__SET TASK__. Quote the whole listing exactly. Leave the pictures out of your copy.

__DATA EXTRACT__.
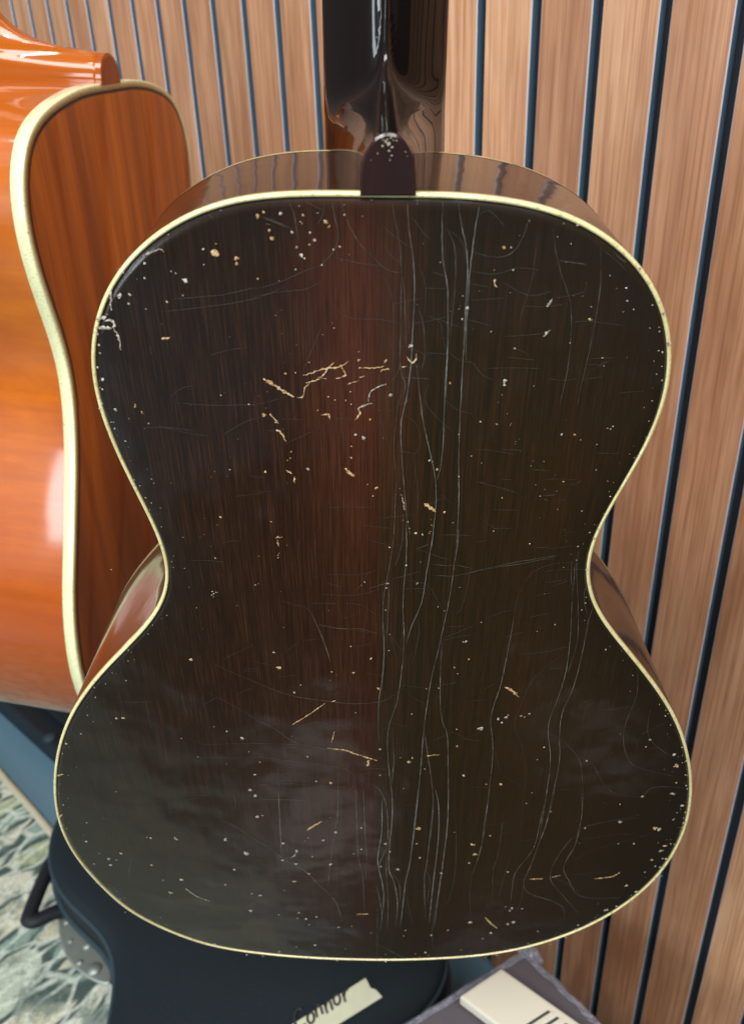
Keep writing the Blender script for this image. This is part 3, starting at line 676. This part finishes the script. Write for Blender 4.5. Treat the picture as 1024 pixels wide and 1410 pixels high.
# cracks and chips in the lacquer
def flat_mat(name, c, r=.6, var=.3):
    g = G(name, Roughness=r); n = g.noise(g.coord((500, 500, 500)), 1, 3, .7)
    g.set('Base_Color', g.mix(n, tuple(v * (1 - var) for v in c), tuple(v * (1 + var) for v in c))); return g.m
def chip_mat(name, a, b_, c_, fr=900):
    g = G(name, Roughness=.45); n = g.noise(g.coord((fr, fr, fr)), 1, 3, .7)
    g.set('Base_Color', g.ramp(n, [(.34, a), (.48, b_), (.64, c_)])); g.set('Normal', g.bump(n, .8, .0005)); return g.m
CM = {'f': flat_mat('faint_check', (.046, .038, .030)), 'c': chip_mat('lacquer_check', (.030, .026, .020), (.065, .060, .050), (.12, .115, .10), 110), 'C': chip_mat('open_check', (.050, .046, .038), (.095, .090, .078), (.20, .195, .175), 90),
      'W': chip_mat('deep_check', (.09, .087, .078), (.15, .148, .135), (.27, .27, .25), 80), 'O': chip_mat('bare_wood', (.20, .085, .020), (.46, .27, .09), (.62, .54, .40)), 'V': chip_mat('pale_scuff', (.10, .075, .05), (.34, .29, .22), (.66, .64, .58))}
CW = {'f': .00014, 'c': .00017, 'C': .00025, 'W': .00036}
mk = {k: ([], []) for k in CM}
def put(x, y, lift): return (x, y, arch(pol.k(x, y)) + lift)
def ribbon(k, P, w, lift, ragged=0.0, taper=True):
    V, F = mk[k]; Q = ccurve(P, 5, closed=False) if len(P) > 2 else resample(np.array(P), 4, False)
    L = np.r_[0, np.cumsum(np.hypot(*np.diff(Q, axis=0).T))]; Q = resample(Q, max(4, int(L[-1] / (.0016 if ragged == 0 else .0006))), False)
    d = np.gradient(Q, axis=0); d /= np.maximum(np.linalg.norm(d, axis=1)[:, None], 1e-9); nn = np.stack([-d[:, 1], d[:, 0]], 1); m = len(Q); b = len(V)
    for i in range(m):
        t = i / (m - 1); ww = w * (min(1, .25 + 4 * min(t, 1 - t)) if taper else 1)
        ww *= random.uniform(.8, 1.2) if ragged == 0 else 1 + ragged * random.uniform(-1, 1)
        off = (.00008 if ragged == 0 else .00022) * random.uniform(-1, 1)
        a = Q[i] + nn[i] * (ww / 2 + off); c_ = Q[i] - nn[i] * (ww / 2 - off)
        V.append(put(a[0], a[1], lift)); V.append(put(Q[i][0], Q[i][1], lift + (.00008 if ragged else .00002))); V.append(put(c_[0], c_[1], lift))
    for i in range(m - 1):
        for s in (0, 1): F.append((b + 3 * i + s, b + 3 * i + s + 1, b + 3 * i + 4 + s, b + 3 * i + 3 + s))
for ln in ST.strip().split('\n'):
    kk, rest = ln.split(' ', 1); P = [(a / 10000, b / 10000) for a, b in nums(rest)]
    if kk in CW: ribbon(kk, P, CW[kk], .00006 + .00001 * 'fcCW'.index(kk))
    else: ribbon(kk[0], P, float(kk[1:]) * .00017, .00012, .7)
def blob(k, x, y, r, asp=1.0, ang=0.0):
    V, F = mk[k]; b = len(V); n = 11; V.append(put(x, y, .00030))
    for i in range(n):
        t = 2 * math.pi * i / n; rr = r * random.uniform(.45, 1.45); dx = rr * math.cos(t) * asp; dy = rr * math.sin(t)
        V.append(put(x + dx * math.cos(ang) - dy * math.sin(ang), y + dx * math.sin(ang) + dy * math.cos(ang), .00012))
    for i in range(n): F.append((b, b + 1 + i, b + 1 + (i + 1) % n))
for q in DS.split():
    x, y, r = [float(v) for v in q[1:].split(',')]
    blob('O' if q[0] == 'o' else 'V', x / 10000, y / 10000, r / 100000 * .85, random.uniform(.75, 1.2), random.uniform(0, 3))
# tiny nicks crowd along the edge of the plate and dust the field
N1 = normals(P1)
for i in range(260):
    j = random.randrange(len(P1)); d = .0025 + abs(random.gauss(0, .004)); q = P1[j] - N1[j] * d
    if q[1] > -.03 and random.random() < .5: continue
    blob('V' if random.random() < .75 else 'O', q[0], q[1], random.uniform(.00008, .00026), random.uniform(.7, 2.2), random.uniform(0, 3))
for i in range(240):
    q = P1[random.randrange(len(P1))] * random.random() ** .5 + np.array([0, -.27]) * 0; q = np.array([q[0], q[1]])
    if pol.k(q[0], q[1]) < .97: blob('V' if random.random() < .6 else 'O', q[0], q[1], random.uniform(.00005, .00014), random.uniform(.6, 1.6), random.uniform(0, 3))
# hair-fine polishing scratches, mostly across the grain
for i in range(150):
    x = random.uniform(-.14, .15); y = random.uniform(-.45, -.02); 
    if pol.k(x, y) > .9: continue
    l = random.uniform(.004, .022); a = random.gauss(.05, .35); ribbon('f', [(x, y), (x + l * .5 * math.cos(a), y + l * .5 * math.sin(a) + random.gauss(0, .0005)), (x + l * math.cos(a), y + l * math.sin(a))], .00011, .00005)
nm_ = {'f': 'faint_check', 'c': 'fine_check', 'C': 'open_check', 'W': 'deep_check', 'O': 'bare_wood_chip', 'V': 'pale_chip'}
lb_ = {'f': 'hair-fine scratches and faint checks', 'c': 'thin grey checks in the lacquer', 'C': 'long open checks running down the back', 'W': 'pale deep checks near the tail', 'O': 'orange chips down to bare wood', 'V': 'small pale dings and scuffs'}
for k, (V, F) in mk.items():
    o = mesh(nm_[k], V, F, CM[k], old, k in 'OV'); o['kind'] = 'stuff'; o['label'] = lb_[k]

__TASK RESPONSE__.
Keep writing the Blender script for this image. This is part 3, starting at line 676. This part finishes the script. Write for Blender 4.5. Treat the picture as 1024 pixels wide and 1410 pixels high.
# cracks and chips in the lacquer
def flat_mat(name, c, r=.6, var=.3):
    g = G(name, Roughness=r); n = g.noise(g.coord((500, 500, 500)), 1, 3, .7)
    g.set('Base_Color', g.mix(n, tuple(v * (1 - var) for v in c), tuple(v * (1 + var) for v in c))); return g.m
def chip_mat(name, a, b_, c_, fr=900):
    g = G(name, Roughness=.45); n = g.noise(g.coord((fr, fr, fr)), 1, 3, .7)
    g.set('Base_Color', g.ramp(n, [(.34, a), (.48, b_), (.64, c_)])); g.set('Normal', g.bump(n, .8, .0005)); return g.m
CM = {'f': flat_mat('faint_check', (.046, .038, .030)), 'c': chip_mat('lacquer_check', (.030, .026, .020), (.065, .060, .050), (.12, .115, .10), 110), 'C': chip_mat('open_check', (.050, .046, .038), (.095, .090, .078), (.20, .195, .175), 90),
      'W': chip_mat('deep_check', (.09, .087, .078), (.15, .148, .135), (.27, .27, .25), 80), 'O': chip_mat('bare_wood', (.20, .085, .020), (.46, .27, .09), (.62, .54, .40)), 'V': chip_mat('pale_scuff', (.10, .075, .05), (.34, .29, .22), (.66, .64, .58))}
CW = {'f': .00014, 'c': .00017, 'C': .00025, 'W': .00036}
mk = {k: ([], []) for k in CM}
def put(x, y, lift): return (x, y, arch(pol.k(x, y)) + lift)
def ribbon(k, P, w, lift, ragged=0.0, taper=True):
    V, F = mk[k]; Q = ccurve(P, 5, closed=False) if len(P) > 2 else resample(np.array(P), 4, False)
    L = np.r_[0, np.cumsum(np.hypot(*np.diff(Q, axis=0).T))]; Q = resample(Q, max(4, int(L[-1] / (.0016 if ragged == 0 else .0006))), False)
    d = np.gradient(Q, axis=0); d /= np.maximum(np.linalg.norm(d, axis=1)[:, None], 1e-9); nn = np.stack([-d[:, 1], d[:, 0]], 1); m = len(Q); b = len(V)
    for i in range(m):
        t = i / (m - 1); ww = w * (min(1, .25 + 4 * min(t, 1 - t)) if taper else 1)
        ww *= random.uniform(.8, 1.2) if ragged == 0 else 1 + ragged * random.uniform(-1, 1)
        off = (.00008 if ragged == 0 else .00022) * random.uniform(-1, 1)
        a = Q[i] + nn[i] * (ww / 2 + off); c_ = Q[i] - nn[i] * (ww / 2 - off)
        V.append(put(a[0], a[1], lift)); V.append(put(Q[i][0], Q[i][1], lift + (.00008 if ragged else .00002))); V.append(put(c_[0], c_[1], lift))
    for i in range(m - 1):
        for s in (0, 1): F.append((b + 3 * i + s, b + 3 * i + s + 1, b + 3 * i + 4 + s, b + 3 * i + 3 + s))
for ln in ST.strip().split('\n'):
    kk, rest = ln.split(' ', 1); P = [(a / 10000, b / 10000) for a, b in nums(rest)]
    if kk in CW: ribbon(kk, P, CW[kk], .00006 + .00001 * 'fcCW'.index(kk))
    else: ribbon(kk[0], P, float(kk[1:]) * .00017, .00012, .7)
def blob(k, x, y, r, asp=1.0, ang=0.0):
    V, F = mk[k]; b = len(V); n = 11; V.append(put(x, y, .00030))
    for i in range(n):
        t = 2 * math.pi * i / n; rr = r * random.uniform(.45, 1.45); dx = rr * math.cos(t) * asp; dy = rr * math.sin(t)
        V.append(put(x + dx * math.cos(ang) - dy * math.sin(ang), y + dx * math.sin(ang) + dy * math.cos(ang), .00012))
    for i in range(n): F.append((b, b + 1 + i, b + 1 + (i + 1) % n))
for q in DS.split():
    x, y, r = [float(v) for v in q[1:].split(',')]
    blob('O' if q[0] == 'o' else 'V', x / 10000, y / 10000, r / 100000 * .85, random.uniform(.75, 1.2), random.uniform(0, 3))
# tiny nicks crowd along the edge of the plate and dust the field
N1 = normals(P1)
for i in range(260):
    j = random.randrange(len(P1)); d = .0025 + abs(random.gauss(0, .004)); q = P1[j] - N1[j] * d
    if q[1] > -.03 and random.random() < .5: continue
    blob('V' if random.random() < .75 else 'O', q[0], q[1], random.uniform(.00008, .00026), random.uniform(.7, 2.2), random.uniform(0, 3))
for i in range(240):
    q = P1[random.randrange(len(P1))] * random.random() ** .5 + np.array([0, -.27]) * 0; q = np.array([q[0], q[1]])
    if pol.k(q[0], q[1]) < .97: blob('V' if random.random() < .6 else 'O', q[0], q[1], random.uniform(.00005, .00014), random.uniform(.6, 1.6), random.uniform(0, 3))
# hair-fine polishing scratches, mostly across the grain
for i in range(150):
    x = random.uniform(-.14, .15); y = random.uniform(-.45, -.02); 
    if pol.k(x, y) > .9: continue
    l = random.uniform(.004, .022); a = random.gauss(.05, .35); ribbon('f', [(x, y), (x + l * .5 * math.cos(a), y + l * .5 * math.sin(a) + random.gauss(0, .0005)), (x + l * math.cos(a), y + l * math.sin(a))], .00011, .00005)
nm_ = {'f': 'faint_check', 'c': 'fine_check', 'C': 'open_check', 'W': 'deep_check', 'O': 'bare_wood_chip', 'V': 'pale_chip'}
lb_ = {'f': 'hair-fine scratches and faint checks', 'c': 'thin grey checks in the lacquer', 'C': 'long open checks running down the back', 'W': 'pale deep checks near the tail', 'O': 'orange chips down to bare wood', 'V': 'small pale dings and scuffs'}
for k, (V, F) in mk.items():
    o = mesh(nm_[k], V, F, CM[k], old, k in 'OV'); o['kind'] = 'stuff'; o['label'] = lb_[k]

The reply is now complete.